• _WORK TO COMPLETE_: Within the material below, transcribe exactly the lines from the one holding "were 1440x1919 pixels." through the one holding "1.3, 4, M_CLOD)", keeping both ends and skipping the rest.
##########
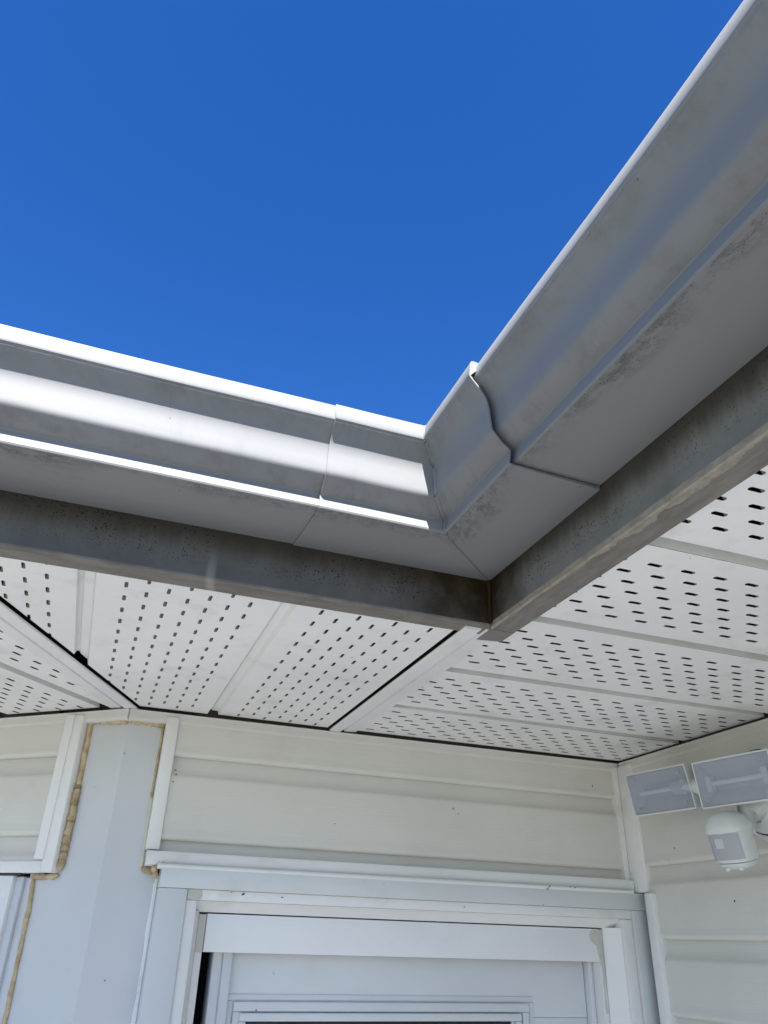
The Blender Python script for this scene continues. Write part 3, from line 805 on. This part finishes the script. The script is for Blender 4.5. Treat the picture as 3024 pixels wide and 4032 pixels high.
def rrect(x0, x1, z0_, z1_, r, y, n=4):
    out = []
    for cx_, cz, a0 in ((x1 - r, z1_ - r, 0), (x0 + r, z1_ - r, 90), (x0 + r, z0_ + r, 180), (x1 - r, z0_ + r, 270)):
        for k in range(n + 1):
            a = R(a0 + 90 * k / n); out.append((cx_ + r * math.cos(a), y, cz + r * math.sin(a)))
    return out
light = empty('floodlight', (2.95, 2.95, 0.3), 'white twin head security floodlight with motion sensor on the right wall', 'floodlight')
def head(o, tau, phi, w, h):
    f = lampframe(o, tau, phi)      # origin = top far corner of the lens
    mb = MB()
    rings = [rrect(0, w, -h, 0, 0.008, 0.0), rrect(-0.002, w + 0.002, -h - 0.002, 0.002, 0.009, -0.012), rrect(0.004, w - 0.004, -h + 0.004, -0.004, 0.010, -0.06),
             rrect(0.05, w - 0.05, -h + 0.035, -0.035, 0.02, -0.115), rrect(0.08, w - 0.08, -h + 0.06, -0.06, 0.02, -0.12)]
    # open-fronted shell: outer rings plus inner rings
    n = len(rings[0])
    inner = [rrect(0.0065, w - 0.0065, -h + 0.0065, -0.0065, 0.004, 0.0), rrect(0.009, w - 0.009, -h + 0.009, -0.009, 0.004, -0.012)]
    vs = [f.p(*q) for r in [inner[1], inner[0]] + rings for q in r]; fs = []
    for k in range(len(rings) + 1):
        for i in range(n):
            j = (i + 1) % n; fs.append((k * n + i, k * n + j, (k + 1) * n + j, (k + 1) * n + i))
    fs.append(tuple((len(rings) + 1) * n + i for i in reversed(range(n))))
    mb.add(vs, fs)
    hd_ = build('lamp_head', mb, M['lamp'], light, smooth=35)
    mb = MB(); rr = [rrect(0.0075, w - 0.0075, -h + 0.0075, -0.0075, 0.004, y) for y in (-0.004, 0.002)]
    loft(mb, f, rr); build('lens', mb, M['lens'], hd_, smooth=35)
    # dished reflector
    mb = MB()
    rr = [rrect(0.0105, w - 0.0105, -h + 0.0105, -0.0105, 0.004, -0.0125), rrect(0.05, w - 0.05, -h * 0.66, -h * 0.34, 0.006, -0.062)]
    loft(mb, f, [[(x, y - 0.003, z) for x, y, z in rr[0]], rr[0], rr[1], [(x, y - 0.003, z) for x, y, z in rr[1]]][1:3], False); build('reflector', mb, M['reflector'], hd_)
    mb = MB(); tube(mb, [f.p(x, -0.030, -h * 0.5) for x in (0.05, w * .3, w * .7, w - 0.05)], [0.011] * 4, 10); build('bulb', mb, M['caulk'], hd_, smooth=60)
    for x in ((w - 0.055,) if o[1] > 3.3 else (0.055, w - 0.055)):
        mb = MB(); loft(mb, f, [rrect(x - 0.013, x + 0.013, -h * 0.5 - 0.034, -h * 0.5 + 0.034, 0.003, y) for y in (-0.05, -0.014)]); build('socket', mb, M['clip'], hd_, smooth=35)
    for (x, z) in ((0.035, -0.035), (w - 0.06, -0.035), (0.035, -h + 0.035), (w - 0.06, -h + 0.035)):
        mb = MB(); tube(mb, [f.p(x, -0.02, z), f.p(x, -0.006, z)], [0.009, 0.009], 12); build('screw', mb, M['reflector'], hd_, smooth=50)
    return f
f1 = head((2.65, 3.542, 0.809), R(12.2), R(-10.4), 0.392, 0.210)
f2 = head((2.65, 3.022, 0.780), R(7.5), R(-11.2), 0.404, 0.206)
# canopy on the wall
mb = MB()
fw = F3((2.98, 2.92, 0.662), (0, -1, 0), (-1, 0, 0), (0, 0, 1))
def ring(r, y, n=40): return [(r * math.cos(2 * math.pi * i / n), y, r * math.sin(2 * math.pi * i / n)) for i in range(n)]
loft(mb, fw, [ring(0.215, -0.03), ring(0.215, 0.012), ring(0.208, 0.020), ring(0.18, 0.026)])
build('mounting_plate', mb, M['lamp'], light, smooth=40)
mb = MB(); loft(mb, fw, [ring(0.192, 0.02), ring(0.192, 0.030)]); build('seal_ring', mb, M['seal'], light, smooth=40)
mb = MB(); loft(mb, fw, [ring(0.186, 0.02), ring(0.186, 0.036), ring(0.172, 0.065), ring(0.14, 0.098), ring(0.09, 0.118), ring(0.02, 0.124)])
build('canopy', mb, M['lamp'], light, smooth=60)
# arms from the canopy to the heads
mb = MB(); tube(mb, [(2.86, 2.96, 0.66), (2.80, 3.08, 0.69), (2.775, 3.20, 0.715), (2.765, 3.30, 0.72)], [0.05, 0.042, 0.036, 0.034], 14); build('arm', mb, M['lamp'], light, smooth=60)
mb = MB(); tube(mb, [(2.86, 2.88, 0.66), (2.80, 2.85, 0.68), (2.77, 2.84, 0.69)], [0.05, 0.042, 0.036], 14); build('arm', mb, M['lamp'], light, smooth=60)
# motion sensor
fs_ = lampframe((2.735, 2.938, 0.44), R(14), R(-16))
def sring(a, b, c, y0=0.0, n=36, e=2.8):
    out = []
    for i in range(n):
        t = 2 * math.pi * i / n; x, y = math.cos(t), math.sin(t)
        out.append((a * math.copysign(abs(x) ** (2 / e), x), y0 + b * math.copysign(abs(y) ** (2 / e), y), c))
    return out
mb = MB()
body = [(-0.088, 0.074, 0.064), (-0.084, 0.083, 0.075), (-0.06, 0.087, 0.080), (0.0, 0.088, 0.081), (0.034, 0.089, 0.082), (0.039, 0.095, 0.092), (0.052, 0.096, 0.094), (0.070, 0.092, 0.090),
        (0.090, 0.080, 0.078), (0.106, 0.062, 0.058), (0.117, 0.038, 0.034), (0.121, 0.010, 0.010)]
loft(mb, fs_, [sring(a, b, c) for c, a, b in body])
sen = build('motion_sensor', mb, M['lamp'], light, smooth=50)
# squarer cylinder so that the window stands just proud of the body
wr2 = []
for c in (-0.070, 0.034):
    row = []
    for (x, y, _) in sring(0.0895, 0.0835, 0, n=72):
        an = math.degrees(math.atan2(y, x))
        if 38 < an < 176: row.append((x, y, c))
    wr2.append(row)
n = len(wr2[0]); mb = MB(); mb.add([fs_.p(*q) for r in wr2 for q in r], [(i, i + 1, n + i + 1, n + i) for i in range(n - 1)])
win_ = build('sensor_window', mb, M['pir'], sen, smooth=60, recalc=False)
row0 = wr2[0]
mid = row0[len(row0) // 2 - 3]
mb = MB(); loft(mb, fs_, [[(mid[0] + x, mid[1] + y, -0.004 + z) for x, y, z in rrect(-0.02, 0.02, -0.018, 0.022, 0.003, yy)] for yy in (-0.004, 0.0012)])
build('sensor_chip', mb, M['reflector'], sen, smooth=40)
mb = MB(); loft(mb, fs_, [sring(0.077, 0.071, -0.0885), sring(0.073, 0.067, -0.098), sring(0.056, 0.050, -0.112), sring(0.04, 0.036, -0.116)])
build('base_cap', mb, M['lamp'], sen, smooth=50)
for (x, y) in ((0.03, 0.045), (-0.03, 0.05)):
    mb = MB(); loft(mb, fs_, [[(x + q[0], y + q[1], c) for q in sring(r, r, 0, n=14, e=2)] for r, c in ((0.014, -0.104), (0.013, -0.1165), (0.010, -0.118))]); build('dial', mb, M['lamp'], sen, smooth=50)
mb = MB(); tube(mb, [fs_.p(0.03, -0.07, 0.03), fs_.p(0.06, -0.11, 0.09), (2.88, 2.89, 0.60)], [0.055, 0.055, 0.06], 14); build('arm', mb, M['lamp'], light, smooth=60)

# ------------------------------------------------------------------ small debris and nail marks
def mark(p, r, parent, stretch=(1, 0, 0), name='dirt_mark'):
    v = Vector(stretch) * r
    mb = MB(); a = Vector(p)
    tube(mb, [tuple(a - v * 1.6), tuple(a - v * 0.5 + Vector((0, 0, r * .3))), tuple(a + v * 0.6), tuple(a + v * 1.7 - Vector((0, 0, r * .3)))], [r * .35, r * 0.9, r * .8, r * .25], 6)
    build(name, mb, M['dirt'], parent, smooth=80)
for (y, z, r, st) in [(3.683, 0.420, 0.0045, (0, .5, .3)), (3.231, 0.304, 0.0048, (0, .6, .3)), (3.251, 0.214, 0.0032, (0, 0, 1)), (3.623, 0.477, 0.0026, (0, 0, 1)), (3.384, 0.426, 0.0024, (0, .2, 1))]:
    mark((3.015 - (0.041 if z > 0.4 or z < 0.3 else 0.02), y, z), r, wC, st)
for (x, z, r, st) in [(2.779, 0.838, 0.0042, (.2, 0, 1)), (2.79, 0.815, 0.0034, (.2, 0, .4)), (0.365, 0.71, 0.003, (1, 0, 0)), (0.372, 0.69, 0.003, (1, 0, .4)), (0.362, 0.655, 0.0026, (1, 0, 0)), (1.9, 0.62, 0.0022, (1, 0, .2)), (1.2, 0.52, 0.002, (1, 0, .5))]:
    mark((x, 4.07 - 0.040, z), r, wB, st)
for (x, z, r, st) in [(2.397, 0.282, 0.0035, (1, 0, .5)), (2.382, 0.268, 0.003, (.7, 0, -.6)), (2.39, 0.274, 0.0026, (.2, 0, 1)), (2.524, 0.284, 0.0028, (1, 0, 0)), (2.556, 0.283, 0.003, (1, 0, .2)), (2.353, 0.192, 0.002, (0, 0, 1)), (1.45, 0.25, 0.0016, (0, 0, 1))]:
    mark((x, 3.960, z), r, dfm, st)
for (x, z, r, st) in [(0.757, 0.176, 0.0045, (1, 0, .7)), (0.70, 0.181, 0.002, (1, 0, 0)), (0.944, 0.170, 0.003, (1, 0, .1)), (1.9, 0.165, 0.0024, (1, 0, .2))]:
    mark((x, 3.982, z), r, dfm, st)
mark((0.914, 4.191, -0.295), 0.003, door, (0, 0, 1))
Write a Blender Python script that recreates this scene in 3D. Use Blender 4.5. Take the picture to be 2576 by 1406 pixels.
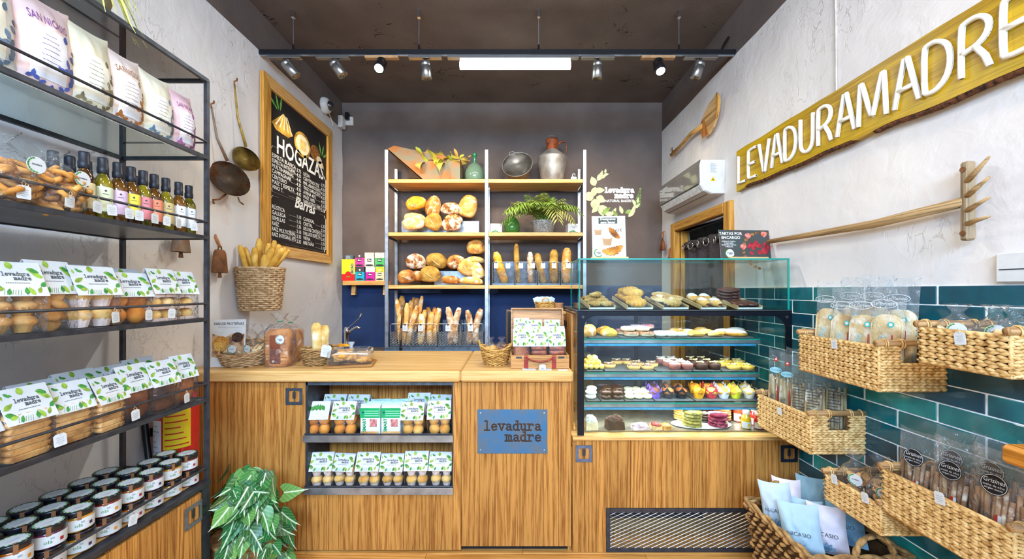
import bpy, math, random
from mathutils import Vector, Matrix, noise
from math import pi, sin, cos, radians, sqrt, atan2
random.seed(11)
for o in list(bpy.data.objects): bpy.data.objects.remove(o)
sc = bpy.context.scene
C = sc.collection
# ---------------------------------------------------------------- camera
FPX, HZ, EYE, CX = 1000.0, 730.0, 1.45, 1288.0      # focal length, horizon row and centre column for a 2576x1406 frame
cd = bpy.data.cameras.new('camera'); cam = bpy.data.objects.new('camera', cd); C.objects.link(cam)
cam.location = (0, 0, EYE); cam.rotation_euler = (pi/2, 0, 0)
cd.sensor_width = 36; cd.lens = 36*FPX/2576; cd.shift_y = (HZ-703)/2576; cd.clip_start = .02
sc.camera = cam
# ---------------------------------------------------------------- light
w = bpy.data.worlds.new('daylight'); sc.world = w; w.use_nodes = True
bg = w.node_tree.nodes['Background']; bg.inputs[0].default_value = (.42, .66, 1.0, 1); bg.inputs[1].default_value = 4.4
sc.view_settings.view_transform = 'Standard'; sc.view_settings.look = 'None'
sc.cycles.transparent_max_bounces = 40; sc.cycles.max_bounces = 14; sc.cycles.diffuse_bounces = 5
sc.view_settings.exposure = 0.26; sc.view_settings.gamma = 1; sc.view_settings.use_curve_mapping = False
def lamp(name, kind, loc, power, col, aim=None, **kw):
    l = bpy.data.lights.new(name, kind); l.energy = power; l.color = col
    for k, v in kw.items(): setattr(l, k, v)
    o = bpy.data.objects.new(name, l); C.objects.link(o); o.location = loc
    if aim is not None: o.rotation_euler = (Vector(aim)-Vector(loc)).to_track_quat('-Z', 'Y').to_euler()
    return o
WARM = (1.0, .78, .52)
lamp('daylight_fill', 'AREA', (-.1, -2.2, 2.72), 330, (.45, .68, 1.0), (-.1, 2.2, .9), shape='RECTANGLE', size=3.2, size_y=.9)   # added area lamp for shop-front daylight, raised clear of the case glass reflections
for x in (-1.1, 0.0, 1.1):    # second track of spots, over the shop floor behind the camera
    lamp('rear_track_spot', 'SPOT', (x, .25, 3.2), 66, WARM, (x*1.15, 2.6, .9), spot_size=radians(125), spot_blend=.9, shadow_soft_size=.12)
# ---------------------------------------------------------------- helpers
def P(px, py, Y): return Vector(((px-CX)*Y/FPX, Y, EYE+(HZ-py)*Y/FPX))
def hx(s): 
    c = [int(s[i:i+2], 16)/255 for i in (0, 2, 4)]
    return tuple(x/12.92 if x <= .04045 else ((x+.055)/1.055)**2.4 for x in c)+(1,)
T = lambda x, y, z: Matrix.Translation((x, y, z))
def Rx(d): return Matrix.Rotation(radians(d), 4, 'X')
def Ry(d): return Matrix.Rotation(radians(d), 4, 'Y')
def Rz(d): return Matrix.Rotation(radians(d), 4, 'Z')
def S(x, y, z): return Matrix.Diagonal((x, y, z, 1))
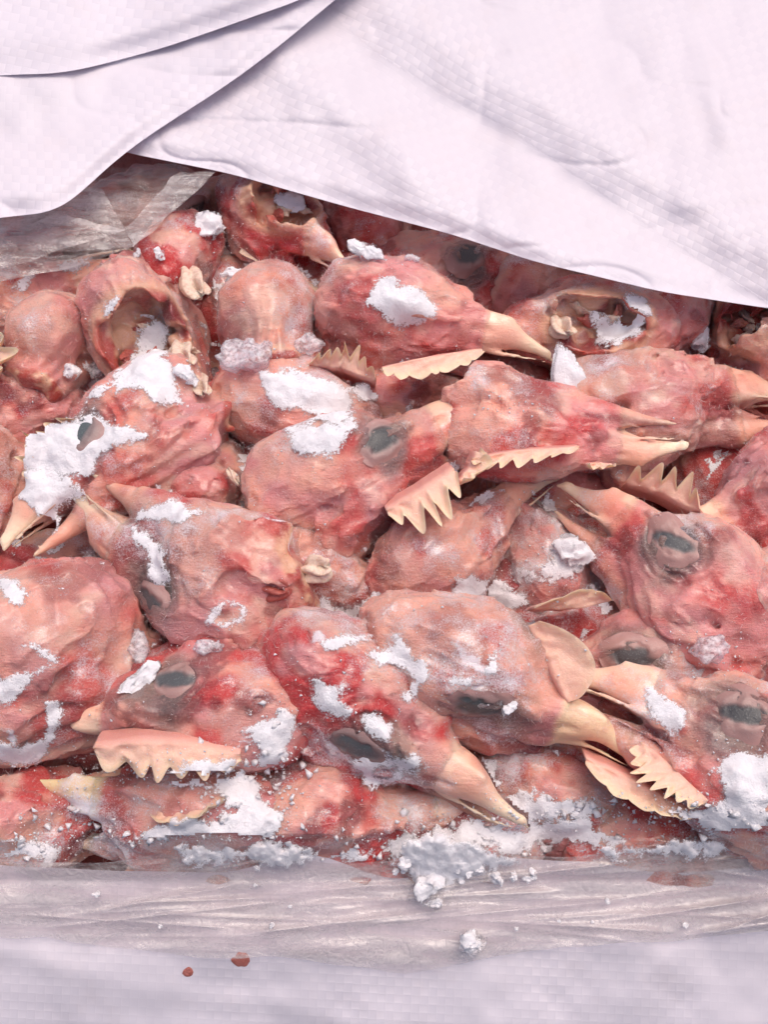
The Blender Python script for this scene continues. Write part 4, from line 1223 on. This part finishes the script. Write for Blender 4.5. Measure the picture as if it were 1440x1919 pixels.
grains("ice_crumbs", "coarse crumbs of white ice heaped along the front edge", 420, REG[:8], 0.4, 1.3, 4, M_CLOD)

# ------------------------------------------------------------------ woven sack
sack = tag(empty("woven_sack", P(720, 960, -90)), "white woven plastic sack folded open around the frozen heads", "sack")
SORG = P(720, 960, -90)

def poly_side(px, py, line):
    """distance to a polyline (px) with sign: positive above / left-to-right normal up"""
    line = np.asarray(line, float)
    best = np.full(px.shape, 1e9); sg = np.ones(px.shape); along = np.zeros(px.shape)
    n = len(line) - 1
    for k in range(n):
        (x0, y0), (x1, y1) = line[k], line[k + 1]
        ex, ey = x1 - x0, y1 - y0; L2 = ex * ex + ey * ey
        t = ((px - x0) * ex + (py - y0) * ey) / L2
        tc = np.clip(t, 0 if k else -3, 1 if k < n - 1 else 4)
        d = np.hypot(px - x0 - tc * ex, py - y0 - tc * ey)
        s = np.where(ex * (py - y0) - ey * (px - x0) < 0, 1, -1)
        m = d < best
        best = np.where(m, d, best); sg = np.where(m, s, sg); along = np.where(m, (k + np.clip(t, 0, 1)) / n, along)
    return best * sg, along

def curve(xs, pts):
    pts = np.asarray(pts, float)
    y = np.interp(xs, pts[:, 0], pts[:, 1])
    k = 21; pad = np.pad(y, k // 2, mode='edge')       # round the corners of the traced line a little
    return np.convolve(pad, np.ones(k) / k, 'valid')

def cloth(name, xs, edge_y, top_y, zfun, ang, cell=15.0, tuck=18.0, rows=150, weave_fn=None, parent=None, label=None, drop=2.2):
    """a sheet of sack cloth from its hem (edge_y, photo px) up to top_y, heights in mm from zfun(px,py,dist_from_hem)"""
    nt = 8
    V = []; UVx = []; UVy = []; Wv = []
    for j in range(-nt, rows):
        if j < 0:                                     # hem rolled under
            th = -j / nt * 2.6
            dy = -tuck * 0.5 * math.sin(th) * 0.6 if th < math.pi / 2 else -tuck * 0.5 * 0.6 * math.sin(th) - tuck * (th - math.pi / 2)
            py = edge_y + dy * 0.0 - tuck * max(0, th - 1.2)
            z = zfun(xs, edge_y, edge_y * 0) - drop * (1 - math.cos(min(th, math.pi))) * 0.5
            dist = -np.full(xs.shape, th * 6)
        else:
            t = (j / (rows - 1)) ** 1.25
            py = edge_y + (top_y - edge_y) * t
            dist = edge_y - py
            z = zfun(xs, py, dist)
        V.append(P(xs, py, z))
        wq = xs + 14 * noise(xs / 160, py / 160, xs * 0, 5); wp = py + 14 * noise(xs / 160, py / 160, xs * 0, 9)
        c, s = math.cos(math.radians(ang)), math.sin(math.radians(ang))
        yy = wp if j >= 0 else edge_y - dist
        UVx.append((c * wq + s * yy) / cell); UVy.append((-s * wq + c * yy) / cell)
        Wv.append(weave_fn(xs, py) if weave_fn is not None else np.ones(xs.shape))
    V = np.array(V); nr, nc = V.shape[:2]
    uv = np.stack([np.array(UVx).ravel(), np.array(UVy).ravel()], 1)
    o = build(name, V.reshape(-1, 3) - SORG, grid_faces(nr, nc)[:, ::-1], M_SACK, sack, {"weave": np.array(Wv).ravel()}, uv=uv)
    if label: o["label"] = label
    return o

HEM_R = [(190, 272), (235, 286), (330, 305), (430, 325), (640, 385), (850, 440), (1000, 490), (1240, 547), (1440, 578), (1500, 585)]
RIDGE = [(515, 90), (620, 200), (720, 290), (880, 420), (1010, 480)]
VALLEY = [(560, -30), (640, 45), (720, 110), (960, 245), (1240, 440), (1450, 575)]
def z_right(px, py, dist):
    r, al = poly_side(px, py, RIDGE)
    v, al2 = poly_side(px, py, VALLEY)
    z = 22 + 1.6 * sstep(0, 40, dist)
    z = z + 0.8 * np.exp(-(r / 34) ** 2) * sstep(60, 150, py) + np.where(r > 0, -2.2 * sstep(10, 120, r), -1.0 * sstep(0, 140, -r))
    z = z + 0.012 * np.clip(dist, 0, 300)
    roll = sstep(-30, 110, v)
    z = z + (2.6 - 0.6 * al2) * roll - 0.6 * np.exp(-((v + 14) / 24) ** 2)
    z = z + 1.2 * np.exp(-((v - 75) / 38) ** 2) * sstep(0.1, 0.5, al2)
    # a shallow dent up in the bright part
    e, _ = poly_side(px, py, [(1290, 60), (1310, 150), (1330, 210)])
    z = z + 2.0 * sstep(-30, 30, e) * np.exp(-((py - 120) / 130) ** 2) * sstep(-150, 0, -np.abs(e) + 30)
    z = z + 1.5 * noise(px / 120, py / 120, px * 0, 2) + 0.5 * noise(px / 40, py / 40, px * 0, 6) - 0.5 * np.clip(1 - 4 * np.abs(noise(px / 150, py / 70, px * 0, 8)), 0, 1) ** 2
    return z
def w_right(px, py):
    r, al = poly_side(px, py, RIDGE); v, al2 = poly_side(px, py, VALLEY)
    return np.clip(0.35 + 0.65 * np.exp(-(np.clip(v - 40, 0, None) / 70) ** 2) * (v > 0) + 0.65 * ((r < 30) & (v < 0)) + 0.25 * noise(px / 90, py / 90, px * 0, 4), 0.15, 1)
xs = np.arange(150, 1520, 4.0)
cloth("right_flap", xs, curve(xs, HEM_R), -160, z_right, 27, parent=sack, weave_fn=w_right, label="right flap with a long diagonal roll of cloth")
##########
• _SOLUTION TO THE PROBLEM_:
The Blender Python script for this scene continues. Write part 4, from line 1223 on. This part finishes the script. Write for Blender 4.5. Measure the picture as if it were 1440x1919 pixels.
grains("ice_crumbs", "coarse crumbs of white ice heaped along the front edge", 420, REG[:8], 0.4, 1.3, 4, M_CLOD)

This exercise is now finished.